North Korea appears to be privatizing its illicit economic activities—from drug trafficking to currency counterfeiting—in programs benefiting politically powerful people, a new report said Tuesday, providing evidence of an evolving "criminal" market economy in the reclusive state.

The report, released by the Washington-based Committee for Human Rights in North Korea (HRNK), analyzed the evolution of North Korea's illegal economic activities, which have provided a lifeline for the Kim family regime long said to be on the brink of collapse.

Entitled "Illicit: North Korea’s Evolving Operations to Earn Hard Currency," the 113-page report was authored by Washington-based Brookings Institution's East Asia expert Sheena Chestnut Greitens, who identified three stages of North Korea’s involvement in illicit activities.

She said during the first phase from the 1970s to mid-1990s, North Korean officials trafficked a range of illicit products at locations where Pyongyang had diplomatic and trade ties, while in the second phase from the mid-1990s to the mid-2000s, the country focused on the production of illicit merchandise and outsourced their distribution to criminal organizations.

In the post-2005 third phase, criminal activity that is clearly sponsored and controlled by the regime has declined in scale and proportion, she said.

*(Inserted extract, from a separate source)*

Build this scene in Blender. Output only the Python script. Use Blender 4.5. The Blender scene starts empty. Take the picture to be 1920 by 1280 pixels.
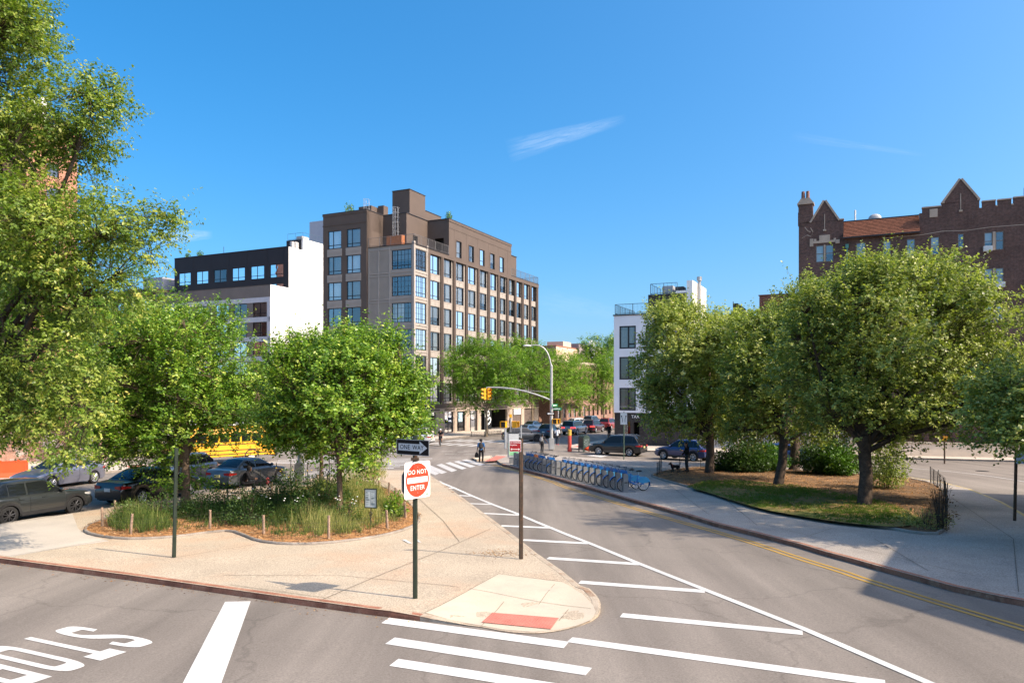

"No longer limited to elites, the drug trade and other illicit activities now encompass a broader swath of North Korean society than before," the report said.

"This means that a wider array of North Koreans, elite and ordinary, have opportunities for economic activity that is not dependent on the state and benefit economically from illicit trade."

Central conclusion

A central conclusion of Greitens’ analysis is that amid North Korea's eroding state control over the legal aspects of economy, illicit activities in the nuclear-armed but impoverished country are also being “privatized” by the elite.

The report cited decreased regime monopoly or the absence of its involvement in certain illicit activities.

It also said that new distribution networks by organized crime groups subcontracted by North Korea have been concentrated inside the country and across the land border into China’s northeastern provinces.

The report provides “evidence that a market economy is developing in North Korea, in this case a criminal one that is feeding off the suffering and deprivation of the population," said HRNK Co-chair Andrew Natsios.

He said the report was "about the absence of the rule of law on a grand scale in North Korea and in a way that criminal activity is now being privatized."

"It is very useful in understanding the perverse transformation the country is undergoing.”

Hard currency sources

In addition to illicit activities including drug production and trafficking and arms sales, the report detects six other major sources of hard currency for the North Korean regime—the inter-Korean joint industrial complex in Kaesong; trade with China; tourism; export of labor; remittances sent to families in North Korea by defectors; and the “informal taxation” of domestic economic activity through the sale of cellular phones and mobile phone service plans.

North Korea poses a greater challenge than fragile or failing nations since state assets such as currency printing presses have been used in the execution of illicit operations such as drug production and trafficking, foreign currency counterfeiting and distribution, or cigarette counterfeiting, the report said.

"Even foreign currency operations that appear legitimate on the surface are in a gray area, just as, for example, North Korea’s extractive industry supply chain is tainted by the use of prison and military labor, and the workers it officially sends overseas face appalling working conditions," HRNK’s Executive Director Greg Scarlatoiu said.